Título: Mercado renova lua-de-mel com Lula
Autor: Luiz Sérgio Guimarães
Fonte: Valor Econômico, 31/03/2006, Finanças, p. C2

Nem a forte alta dos juros americanos de 10 anos conseguiu estragar a festa instaurada ontem no mercado depois que o diretor de política econômica do Banco Central, Afonso Bevilaqua, garantiu que, por se sentir "confortável" no cargo, não pretende deixá-lo. Para os bancos, a permanência no BC do ideólogo-chefe do conservadorismo que permeia o Copom é mais fundamental para o exercício da autonomia do que a do próprio Henrique Meirelles. A presença do professor da PUC-Rio aciona um escudo protetor contra influências políticas de fora. Entre segunda e quarta-feira, a maior parte da aflição dos mercados, sobretudo o de câmbio, derivava da suspeita de que o "núcleo duro" do Copom - formado por Bevilaqua e os diretores de assuntos internacionais, Alexandre Schwartsman, e de política monetária, Rodrigo da Rocha Azevedo - poderia abandonar o ministro Meirelles. Todos continuarão.

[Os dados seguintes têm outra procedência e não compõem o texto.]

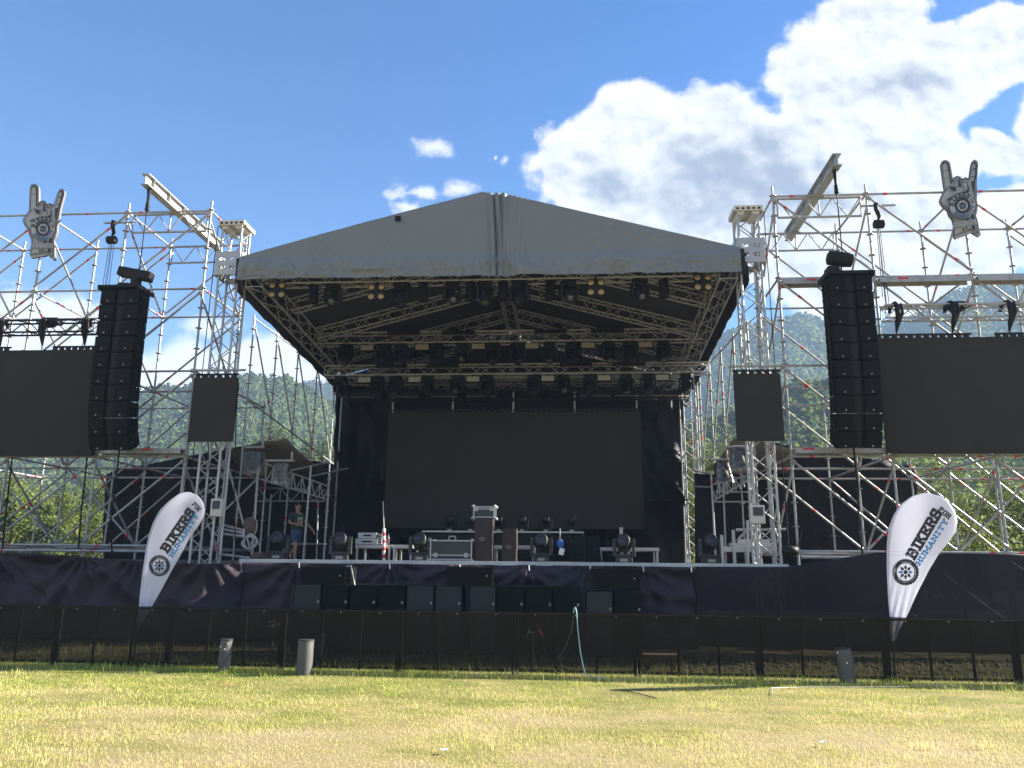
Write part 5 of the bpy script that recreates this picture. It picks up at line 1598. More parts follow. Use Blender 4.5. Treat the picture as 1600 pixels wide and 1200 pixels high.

-------------------------------------------------------------------------------- Após três altas, dólar cai 1,12%, a R$ 2,1890 --------------------------------------------------------------------------------

A confirmação oficial veio às 17 horas, quando o ministro da Fazenda, Guido Mantega, anunciou a nomeação de Carlos Kawall para o Tesouro. Kawall, um economista sério e respeitado pelo mercado, estava sendo guardado para ocupar o BC caso fosse criado um perigoso vazio no comando monetário do país. Com o "fico" de Bevilaqua sacramentado, o mercado já consegue olhar para Mantega com um pouco menos de antipatia. O alívio conseguiu estimular uma visão edulcorada à alta dos juros dos treasuries de 10 anos. Eles avançaram de 4,80% para 4,88%. Sinal de que o capital externo pode abandonar o Brasil? Nada disso, segundo os operadores agora reconciliados com o governo Lula. Já que o Fed Fund - juro básico da economia americana - irá subir para 5% na reunião do dia 10 de maio, é absolutamente natural que o papel de 10 anos migre para a mesma faixa para não deixar a curva excessivamente negativa. Esta análise conferiu alguma solidez técnica à comemoração pró-Bevilaqua, permitindo ao dólar retomar o viés de baixa após três altas consecutivas. A moeda fechou em queda de 1,12%, cotada a R$ 2,1890, depois de acumular valorização de 2,79% apenas desde segunda-feira. O corretor de câmbio Sidney Nehme, da NGO, acredita que logo o dólar irá testar os R$ 2,15. Refeito do susto, o mercado monetário retomou com satisfação seus jogos matemáticos, ontem reforçados pelo Relatório Trimestral de Inflação do BC. As novidades foram boas: a Selic pode cair até 14,5% sem comprometer a meta de inflação de 4,5%. O contrato de CDI negociado para a virada do semestre no mercado futuro da BM&F cedeu de 15,71% para 15,69%. A virada do ano recuou de 15,06% para 14,99%. O swap de um ano caiu de 14,95% para 14,85%. E o juro real voltou a beliscar o nível de um dígito: caiu a 10,09%. As quedas poderiam ser até mais generosas, já que o IGP-M fechado de março mostrou deflação maior do que a esperada. Enquanto os analistas previam uma queda média de 0,08%, o índice foi negativo em 0,23%. Mas a duração da nova lua-de-mel do mercado com o governo Lula dependerá dos movimentos que o capital estrangeiro irá promover daqui para a frente. Juro americano na casa de 5% irá requerer alterações adicionais de portfólio.